▸ **Scene modeling code data**:
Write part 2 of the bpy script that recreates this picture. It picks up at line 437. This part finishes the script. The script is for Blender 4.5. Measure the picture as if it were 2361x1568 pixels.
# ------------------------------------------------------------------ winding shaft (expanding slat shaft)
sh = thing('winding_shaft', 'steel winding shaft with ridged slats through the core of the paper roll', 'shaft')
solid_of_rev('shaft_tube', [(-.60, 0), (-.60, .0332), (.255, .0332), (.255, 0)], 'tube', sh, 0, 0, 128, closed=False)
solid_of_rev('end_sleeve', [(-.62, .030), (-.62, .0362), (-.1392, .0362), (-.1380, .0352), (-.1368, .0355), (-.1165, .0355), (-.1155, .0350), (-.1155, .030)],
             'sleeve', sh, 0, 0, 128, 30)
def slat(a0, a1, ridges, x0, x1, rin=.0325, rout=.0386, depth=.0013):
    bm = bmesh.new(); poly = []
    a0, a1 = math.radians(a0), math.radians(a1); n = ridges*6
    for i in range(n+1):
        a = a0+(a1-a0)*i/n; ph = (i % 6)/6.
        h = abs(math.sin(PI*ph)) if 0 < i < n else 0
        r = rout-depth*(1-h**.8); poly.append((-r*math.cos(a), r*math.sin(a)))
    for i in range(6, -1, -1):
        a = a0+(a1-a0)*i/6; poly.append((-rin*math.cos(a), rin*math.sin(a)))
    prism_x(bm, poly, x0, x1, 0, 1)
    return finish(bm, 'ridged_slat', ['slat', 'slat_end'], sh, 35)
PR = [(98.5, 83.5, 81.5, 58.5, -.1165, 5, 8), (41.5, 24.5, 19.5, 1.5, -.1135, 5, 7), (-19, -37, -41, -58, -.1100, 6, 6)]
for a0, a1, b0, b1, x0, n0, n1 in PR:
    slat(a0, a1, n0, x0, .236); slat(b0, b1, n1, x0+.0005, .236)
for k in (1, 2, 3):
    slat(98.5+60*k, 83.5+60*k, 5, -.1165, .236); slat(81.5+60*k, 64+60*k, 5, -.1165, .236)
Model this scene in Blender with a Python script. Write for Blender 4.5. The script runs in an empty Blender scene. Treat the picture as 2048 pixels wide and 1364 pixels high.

▸ **Task objective**:
All of the data needs to be reproduced exactly, with no line missing.

▸ **Result**:
Write part 2 of the bpy script that recreates this picture. It picks up at line 437. This part finishes the script. The script is for Blender 4.5. Measure the picture as if it were 2361x1568 pixels.
# ------------------------------------------------------------------ winding shaft (expanding slat shaft)
sh = thing('winding_shaft', 'steel winding shaft with ridged slats through the core of the paper roll', 'shaft')
solid_of_rev('shaft_tube', [(-.60, 0), (-.60, .0332), (.255, .0332), (.255, 0)], 'tube', sh, 0, 0, 128, closed=False)
solid_of_rev('end_sleeve', [(-.62, .030), (-.62, .0362), (-.1392, .0362), (-.1380, .0352), (-.1368, .0355), (-.1165, .0355), (-.1155, .0350), (-.1155, .030)],
             'sleeve', sh, 0, 0, 128, 30)
def slat(a0, a1, ridges, x0, x1, rin=.0325, rout=.0386, depth=.0013):
    bm = bmesh.new(); poly = []
    a0, a1 = math.radians(a0), math.radians(a1); n = ridges*6
    for i in range(n+1):
        a = a0+(a1-a0)*i/n; ph = (i % 6)/6.
        h = abs(math.sin(PI*ph)) if 0 < i < n else 0
        r = rout-depth*(1-h**.8); poly.append((-r*math.cos(a), r*math.sin(a)))
    for i in range(6, -1, -1):
        a = a0+(a1-a0)*i/6; poly.append((-rin*math.cos(a), rin*math.sin(a)))
    prism_x(bm, poly, x0, x1, 0, 1)
    return finish(bm, 'ridged_slat', ['slat', 'slat_end'], sh, 35)
PR = [(98.5, 83.5, 81.5, 58.5, -.1165, 5, 8), (41.5, 24.5, 19.5, 1.5, -.1135, 5, 7), (-19, -37, -41, -58, -.1100, 6, 6)]
for a0, a1, b0, b1, x0, n0, n1 in PR:
    slat(a0, a1, n0, x0, .236); slat(b0, b1, n1, x0+.0005, .236)
for k in (1, 2, 3):
    slat(98.5+60*k, 83.5+60*k, 5, -.1165, .236); slat(81.5+60*k, 64+60*k, 5, -.1165, .236)
Model this scene in Blender with a Python script. Write for Blender 4.5. The script runs in an empty Blender scene. Treat the picture as 2048 pixels wide and 1364 pixels high.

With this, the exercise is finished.